By Rukhshana Media
The Taliban ordered shopkeepers in the western city of Herat to use headless mannequins to display clothes in their stores on Sunday, a Taliban official confirmed to Rukhshana Media.
“Mannequins are idols. They should be beheaded. Their usage is haram in Islam,” said a Taliban official at the provincial office of Propagation of Virtue and the Prevention of Vice in Herat who spoke on condition of anonymity.
On Sunday, December 26, shopkeepers in Herat received a notice with the Taliban’s stamp and signature, ordering them to not use “any advertisement instruments and methods that are against Islam.”
“Those shopkeepers who use mannequins, banners and posters to advertise and sell their products should be informed from the stated date [December 26] they don’t have the right to use advertisement instruments which are against Islmic Sharia. All the statues and mannequins in your stores must be headless,” the notice sent to the shopkeepers reads.
“No one worships these mannequins, but the Taliban call them idols,” Ayoub, a shopkeeper who sells women’s clothes in Herat city, told Rukhshana Media.

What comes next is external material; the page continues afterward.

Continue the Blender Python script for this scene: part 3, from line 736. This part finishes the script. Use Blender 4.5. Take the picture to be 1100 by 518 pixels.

Ayoub worries about the future when the Taliban continue imposing new restrictions. “If we accept this restriction, there is a possibility they would order us to remove some other part of the mannequins and might even ask to not use them at all,” the shopkeeper said, adding it would further damage his business in an already collapsing economy.
Last week, the Taliban municipality in the Afghan capital, Kabul began a new campaign to whitewash “un-Islamic” images of women’s faces and bodies from billboards and store windows across the city.